Kinderalimentatie en de hoofdverblijfplaats van het kind

Ouders hebben een wettelijke onderhoudsverplichting voor hun kinderen. Ook indien de ouders uit elkaar gaan, blijft deze onderhoudsplicht bestaan. De ene ouder dient in dat geval een financiële bijdrage aan de kosten van levensonderhoud voor het kind (kinderalimentatie) te betalen aan de andere ouder. Doorgaans ontvangt de ouder bij wie het kind zijn hoofdverblijf heeft deze kinderalimentatie van de andere ouder. Uit een recente uitspraak van de Hoge Raad blijkt echter dat dit niet altijd het geval hoeft te zijn.

Kinderalimentatie

Volgens de wet zijn ouders gehouden om een bijdrage te leveren in de kosten van verzorging en opvoeding (tot 18 jaar) en vervolgens de kosten van levensonderhoud en studie (tot 21 jaar) van hun kinderen. In sommige gevallen geldt ook daarna nog een onderhoudsplicht. Het kind zal dan wel moeten aantonen dat het zelf niet in zijn levensonderhoud kan voorzien, dus dat hij of zij nog behoeftig is. Bovendien kan in een echtscheidingsconvenant of ouderschapsplan zijn afgesproken dat ook na het 21e levensjaar van het kind nog alimentatie moet worden betaald.

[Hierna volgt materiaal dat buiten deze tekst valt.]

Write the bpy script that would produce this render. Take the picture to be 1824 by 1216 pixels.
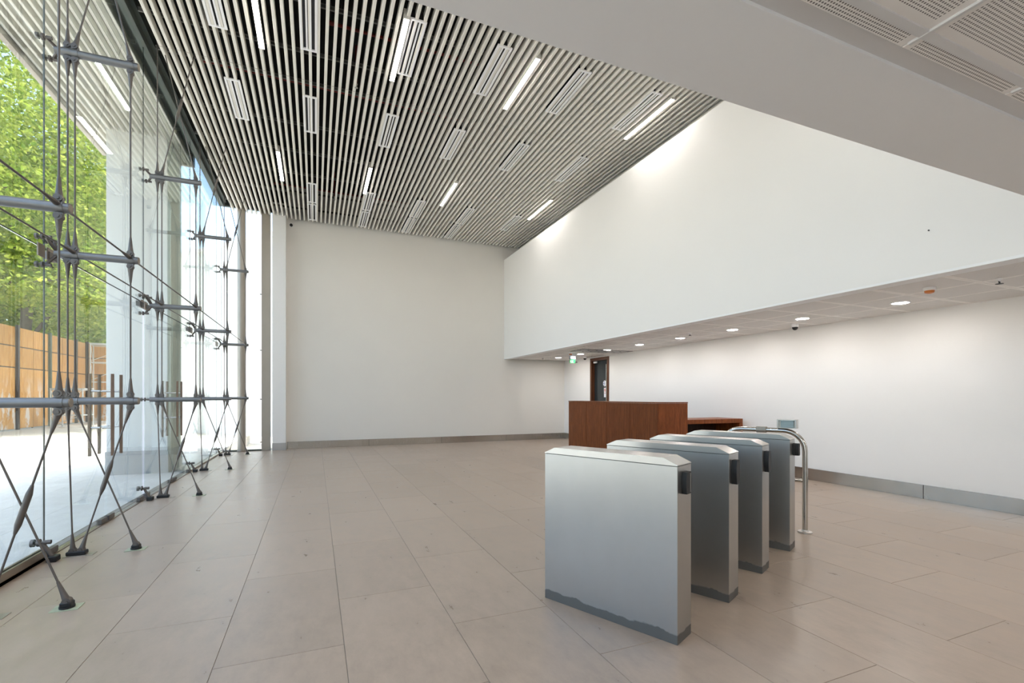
import bpy, math, random
import numpy as np
from mathutils import Vector, Matrix

for o in list(bpy.data.objects):
    bpy.data.objects.remove(o, do_unlink=True)
S = bpy.context.scene
COL = S.collection
random.seed(7)
R = math.radians

# ---------------------------------------------------------------- camera
EYE = 1.4
FPX = 845.0
YAW = math.atan(350.0 / FPX)
cd = bpy.data.cameras.new('camera')
cd.sensor_width = 36.0
cd.sensor_fit = 'HORIZONTAL'
cd.lens = FPX / 1824.0 * 36.0
cd.shift_y = 98.0 / 1824.0
cd.clip_start = 0.05
cd.clip_end = 400
cam = bpy.data.objects.new('camera', cd)
COL.objects.link(cam)
cam.location = (0, 0, EYE)
cam.rotation_euler = (R(90), 0, -YAW)
S.camera = cam

# ---------------------------------------------------------------- world, sun, exposure
SKY_STRENGTH = 0.50
SUN_STRENGTH = 5.0
EXPOSURE = 0.80
LINEAR_LAMP = 31.0
DOWN_LAMP = 88.0
SUN_TO = Vector((0.22, -0.12, 1.0)).normalized()
S.view_settings.view_transform = 'Standard'
S.view_settings.look = 'None'
S.view_settings.gamma = 1.0
S.view_settings.use_curve_mapping = False
S.view_settings.exposure = EXPOSURE
S.cycles.use_denoising = True
S.cycles.max_bounces = 11
S.cycles.diffuse_bounces = 6
S.cycles.transparent_max_bounces = 16
S.cycles.sample_clamp_indirect = 8.0
S.cycles.caustics_reflective = False
S.cycles.caustics_refractive = False

w = bpy.data.worlds.new('sky')
S.world = w
w.use_nodes = True
nt = w.node_tree
bg = nt.nodes['Background']
sk = nt.nodes.new('ShaderNodeTexSky')
sk.sky_type = 'NISHITA'
sk.sun_disc = False
sk.sun_elevation = math.asin(SUN_TO.z)
sk.sun_rotation = math.atan2(SUN_TO.x, SUN_TO.y)
sk.air_density = 1.0
sk.dust_density = 4.0
sk.ozone_density = 1.0
nt.links.new(sk.outputs[0], bg.inputs['Color'])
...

Berekenen van de kinderalimentatie

De hoogte van de te betalen kinderalimentatie wordt bepaald aan de hand van de Tremanormen. Dit zijn richtlijnen die de rechtbanken hanteren bij het berekenen van de kinderalimentatie. Deze richtlijnen laten zien dat voor de berekening van de alimentatie, rekening moet worden gehouden met de behoefte van het kind en de draagkracht van de ouders. De behoefte van het kind is hetgeen het kind nodig heeft. De behoefte kan voor ieder kind anders zijn. Voor het bepalen van de behoefte speelt namelijk een aantal factoren een rol, zoals het inkomen van de ouders toen deze nog samen waren, het aantal kinderen binnen het gezin en de leeftijd van het kind. Als de behoefte van het kind bekend is, moet worden bekeken hoe de ouders in die behoefte kunnen voorzien. Dit wordt ook wel de draagkracht genoemd. Bij het bepalen van de draagkracht wordt rekening gehouden met het huidige inkomen van de ouders.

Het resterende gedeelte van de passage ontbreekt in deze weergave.